OXFORD — After close to two months on the job, Chief Rickie Jack of the Oxford police department says that the town’s force is close to being fully staffed and in good shape to meet growing demand from the community for law enforcement.

Jack took over leadership of the department following former Chief Michael Ward’s retirement at the end of June.

That left Jack’s old job as captain as the only open position in the department. At a time when law enforcement agencies across the state are seeing more and more unfilled positions, Jack knows how valuable his officers are to Oxford. And he credits Ward for setting him up to succeed.
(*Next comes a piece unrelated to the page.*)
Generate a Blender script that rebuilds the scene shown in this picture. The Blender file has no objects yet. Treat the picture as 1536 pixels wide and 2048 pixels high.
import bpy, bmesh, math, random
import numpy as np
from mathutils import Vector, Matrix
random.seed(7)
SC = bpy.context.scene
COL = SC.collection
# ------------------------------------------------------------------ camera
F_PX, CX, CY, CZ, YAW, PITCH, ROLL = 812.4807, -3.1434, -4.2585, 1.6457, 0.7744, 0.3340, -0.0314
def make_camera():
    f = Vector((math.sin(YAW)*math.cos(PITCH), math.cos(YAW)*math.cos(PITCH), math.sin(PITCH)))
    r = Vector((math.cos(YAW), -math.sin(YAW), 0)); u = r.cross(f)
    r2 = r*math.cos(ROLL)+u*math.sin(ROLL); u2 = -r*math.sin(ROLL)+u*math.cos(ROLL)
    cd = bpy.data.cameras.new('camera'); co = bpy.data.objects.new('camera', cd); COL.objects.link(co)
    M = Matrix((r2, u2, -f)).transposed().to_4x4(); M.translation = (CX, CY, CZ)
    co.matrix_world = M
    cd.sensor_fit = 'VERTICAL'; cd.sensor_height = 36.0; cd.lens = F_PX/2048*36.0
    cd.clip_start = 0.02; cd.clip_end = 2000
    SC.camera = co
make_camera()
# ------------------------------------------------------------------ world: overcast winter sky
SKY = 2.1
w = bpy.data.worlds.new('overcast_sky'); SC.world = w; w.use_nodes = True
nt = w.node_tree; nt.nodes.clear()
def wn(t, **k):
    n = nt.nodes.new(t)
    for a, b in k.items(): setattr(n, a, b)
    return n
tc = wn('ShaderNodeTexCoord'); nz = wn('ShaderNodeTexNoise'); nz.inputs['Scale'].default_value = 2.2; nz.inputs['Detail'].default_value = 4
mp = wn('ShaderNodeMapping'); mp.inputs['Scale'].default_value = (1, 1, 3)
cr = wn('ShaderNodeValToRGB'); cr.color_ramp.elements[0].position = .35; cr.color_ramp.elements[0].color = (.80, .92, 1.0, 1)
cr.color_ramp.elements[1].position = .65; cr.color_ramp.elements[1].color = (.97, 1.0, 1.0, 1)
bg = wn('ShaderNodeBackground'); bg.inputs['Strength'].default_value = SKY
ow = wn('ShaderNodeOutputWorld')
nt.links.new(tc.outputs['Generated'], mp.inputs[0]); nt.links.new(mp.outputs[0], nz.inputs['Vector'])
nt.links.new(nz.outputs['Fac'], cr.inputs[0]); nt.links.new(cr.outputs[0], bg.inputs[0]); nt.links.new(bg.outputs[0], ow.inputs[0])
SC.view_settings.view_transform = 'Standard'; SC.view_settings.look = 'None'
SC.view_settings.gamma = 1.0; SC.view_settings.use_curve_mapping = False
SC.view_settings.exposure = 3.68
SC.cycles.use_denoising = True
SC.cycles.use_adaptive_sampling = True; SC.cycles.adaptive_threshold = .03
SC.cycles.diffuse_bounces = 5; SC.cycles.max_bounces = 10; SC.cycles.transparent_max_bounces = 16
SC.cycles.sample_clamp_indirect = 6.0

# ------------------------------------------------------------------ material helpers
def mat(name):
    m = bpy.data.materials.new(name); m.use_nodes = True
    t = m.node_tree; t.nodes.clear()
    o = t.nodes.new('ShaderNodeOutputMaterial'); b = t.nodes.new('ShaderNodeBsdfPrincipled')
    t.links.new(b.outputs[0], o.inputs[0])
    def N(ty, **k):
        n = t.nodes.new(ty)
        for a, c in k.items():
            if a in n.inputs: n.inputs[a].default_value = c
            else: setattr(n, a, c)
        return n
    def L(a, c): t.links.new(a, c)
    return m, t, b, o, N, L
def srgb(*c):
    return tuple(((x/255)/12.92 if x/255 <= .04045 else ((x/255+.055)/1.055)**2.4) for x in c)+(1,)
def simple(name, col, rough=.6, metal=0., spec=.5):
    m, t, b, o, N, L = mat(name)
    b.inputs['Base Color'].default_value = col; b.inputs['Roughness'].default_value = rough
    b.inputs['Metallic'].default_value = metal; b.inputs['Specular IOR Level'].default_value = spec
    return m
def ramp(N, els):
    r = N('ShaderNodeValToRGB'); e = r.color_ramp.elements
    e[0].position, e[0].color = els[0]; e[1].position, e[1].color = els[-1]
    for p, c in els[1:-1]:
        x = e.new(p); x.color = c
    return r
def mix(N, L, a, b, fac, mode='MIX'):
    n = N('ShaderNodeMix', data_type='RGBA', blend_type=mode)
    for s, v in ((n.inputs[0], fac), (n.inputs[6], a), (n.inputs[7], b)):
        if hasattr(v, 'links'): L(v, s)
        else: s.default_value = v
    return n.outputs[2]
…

“Thank god for Chief Ward,” Jack said. “He worked very closely with me over the last 18 months or so to prepare for his retiring. Because of that [the change] doesn’t feel like a huge one. It’s been a relatively easy transition for us.”

Jack expects that he will promote another officer from within the department to become captain. And when the promotion creates an open patrolman position, Jack says he already has candidates who have expressed an interest in the job. Two are already certified officers and a third works as a reserve, which means the police department will be staffed by a completely experienced unit.

Jack recently reported year-to-date stats of police department activities.


Traffic calls top the list, with 232 citations and another 132 written warnings issued. If that trend continues, traffic offenses will more than double last year in Oxford. Police have responded to 149 accidents so far this year, which is about the same rate as in 2021.

Summonses and arrests are up this year. In 2021 122 summonses were issued and since January Oxford’s PD has issued 94. Physical arrests are way up, with 70 reported last year; a number well surpassed this year, which already stands at 100.

The police department is committing more hours to cases as well. This year police have responded to more than 40 domestic violence and sexual assault complaints. Jack said on recent case involved choking the victim, a felony crime.

“These cases take hours to investigate,” Jack said. “It’s not response time and an arrest. There is a lot more that goes into them.”

Property theft, burglary and shoplifting is also on the rise and Jack expects it to increase even more as winter weather begins and people continue to struggle to pay for heating and food.

He also reports that the department has made seven arrests and seized 529 grams of fentanyl.

In addition to serious crimes and accidents, the occasional weird call is also received. One Oxford resident called to complain about a neighbor defecating in their yard. And the police department just received four calls this week from different residents reporting that someone had placed pornographic CD cases in their mailboxes.

Mail tampering is a federal crime but these cases are nuisances that are difficult to investigate and solve.

“If someone has ring cam or other security installed we can take a look at it,” Jack said. “But it’s not really something we can catch people in the act of doing.”